State media pay tribute to South African leader Nelson Mandela as an “old friend” of China who admired the communist revolution.
China Central Television’s morning news bulletin paid lengthy tribute to Mr Mandela, highlighting his admiration for mainland China’s communist revolution of the 1940s.
“Mr Mandela was an old friend of China. His friendship with the people of China will still be ever-lasting,” says news anchor Yuan Guoyu as he introduces the tribute.
“Even though he has left us today, his song of friendship with the Chinese people will always resonate in the air over the lands of China and South Africa,” adds news anchor Zheng Li.
The CCTV tribute follows with “Glorious Years”, a tribute to Mandela’s fight against apartheid written by the former Hong Kong rock band Beyond in 1988.
“The meaning given him through his dark skin is the devotion of his whole life to a struggle for all skin colours,” wrote the band’s late founder Wong Ka-kui.
Mr Mandela is said to have cried after understanding the meaning of Wong’s lyrics after his release from prison in 1990, CCTV recalls.
“The deep friendship between Mandela, the people of South Africa and China was made under long-term mutual struggles. Mandela once said, older generations of Chinese leaders like Mao Zedong, Zhou Enlai and Zhu De, and the Chinese people gave a lot of support to the struggle of South Africans to strive for independence and resist the apartheid system,” commented a CCTV announcer-read video.
The state-run China National Radio (CNR) also highlights how Mandela was inspired by the Communist revolution in China, especially during his years in prison.
“The revolution in China was a masterpiece, a real masterpiece. If you read how they fought that revolution, you believe in the impossible. It’s just miraculous,” the radio recalls him saying.
Mandela’s China visit
The state broadcaster also notes that Mr Mandela “irked the Taiwan authorities” by visiting Beijing for the first time in 1992.
Taiwan still had diplomatic relations with the government of South Africa at that time and it tried to “obstruct and sabotage” Mandela’s visit, according to CNR.
However, CNR and other official mainland media make no mention of Mandela’s visit to Taiwan in 1993 or his “Two Chinas” policy which was at odds with Beijing’s “one China” stance.
In 1998, South Africa switched diplomatic recognition to Beijing.
He Wenping, an African affairs expert at mainland China’s state-run think-tank, the Chinese Academy of Social Sciences, tells the Sina news portal that Mr Mandela’s loyalty to Taiwan for its support to the African National Congress.

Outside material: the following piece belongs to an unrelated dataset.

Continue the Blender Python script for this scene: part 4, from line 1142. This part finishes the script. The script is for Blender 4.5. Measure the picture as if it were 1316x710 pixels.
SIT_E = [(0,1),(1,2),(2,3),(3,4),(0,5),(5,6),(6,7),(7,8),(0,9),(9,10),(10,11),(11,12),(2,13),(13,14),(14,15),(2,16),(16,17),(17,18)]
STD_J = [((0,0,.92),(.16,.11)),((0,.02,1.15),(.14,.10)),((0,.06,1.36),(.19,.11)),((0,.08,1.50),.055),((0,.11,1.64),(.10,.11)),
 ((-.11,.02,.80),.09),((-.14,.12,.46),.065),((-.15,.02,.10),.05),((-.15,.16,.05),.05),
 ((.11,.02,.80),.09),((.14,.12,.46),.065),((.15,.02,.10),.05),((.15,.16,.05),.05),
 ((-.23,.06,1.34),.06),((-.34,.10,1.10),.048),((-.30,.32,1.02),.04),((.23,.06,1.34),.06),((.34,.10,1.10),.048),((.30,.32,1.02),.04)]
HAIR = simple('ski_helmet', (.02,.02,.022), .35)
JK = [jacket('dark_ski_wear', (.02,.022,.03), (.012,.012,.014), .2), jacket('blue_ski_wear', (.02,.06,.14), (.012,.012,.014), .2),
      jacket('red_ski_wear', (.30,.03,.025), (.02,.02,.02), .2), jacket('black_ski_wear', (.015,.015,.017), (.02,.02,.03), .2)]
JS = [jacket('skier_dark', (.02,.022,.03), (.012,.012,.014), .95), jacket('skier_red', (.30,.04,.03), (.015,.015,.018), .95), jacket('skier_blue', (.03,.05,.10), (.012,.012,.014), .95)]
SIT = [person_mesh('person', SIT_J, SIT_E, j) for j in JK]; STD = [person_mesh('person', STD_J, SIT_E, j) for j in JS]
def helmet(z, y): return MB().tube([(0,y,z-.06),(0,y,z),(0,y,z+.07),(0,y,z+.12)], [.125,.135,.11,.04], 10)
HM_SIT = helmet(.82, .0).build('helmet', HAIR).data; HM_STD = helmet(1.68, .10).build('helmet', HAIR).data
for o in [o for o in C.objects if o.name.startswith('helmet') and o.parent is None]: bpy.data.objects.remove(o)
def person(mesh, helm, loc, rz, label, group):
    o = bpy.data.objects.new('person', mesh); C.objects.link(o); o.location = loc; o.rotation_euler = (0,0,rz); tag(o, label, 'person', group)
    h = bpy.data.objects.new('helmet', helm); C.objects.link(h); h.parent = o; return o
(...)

On a cultural note, the state-run China News Service recalls how Mr Mandela liked to read “The Art of War”, an ancient Chinese military treatise attributed to Sun Tzu (or Sunzi).
After Mr Mandela’s imprisonment, prison authorities reportedly turned down his request for this book, the agency says.
The South African leader particularly admired Sun Tzu’s “know one’s enemy, know oneself, win 100 battles without a single loss” – a stratagem on how one is only able to defeat one’s enemy by understanding the enemy first, the agency adds.
Turning to domestic news, The Beijing News and China Daily report that China’s central bank has banned financial institutions from handling transactions of Bitcoin after investors lost money on fraudulent online platforms for the virtual currency.
Police have already detained three people who allegedly ran a fraudulent online Bitcoin trading platform, closed it down suddenly on 26 October and then disappeared with the investors’ assets, state media reported earlier.
The Legal Daily says a public debate has been reignited over film director Zhang Yimou fathering three children in violation of the one-child policy after two lawyers filed a public interest lawsuit against him on Thursday.
The China Daily says the lawyers want to use the suit, filed with a court in Wuxi, the hometown of Zhang’s wife, to air their anger at the policy’s failure to constrain celebrities and the rich.
Meanwhile, the family planning authorities in Wuxi said it is investigating how Mr Zhang managed to get hukou, or permanent residence permits, for his three children.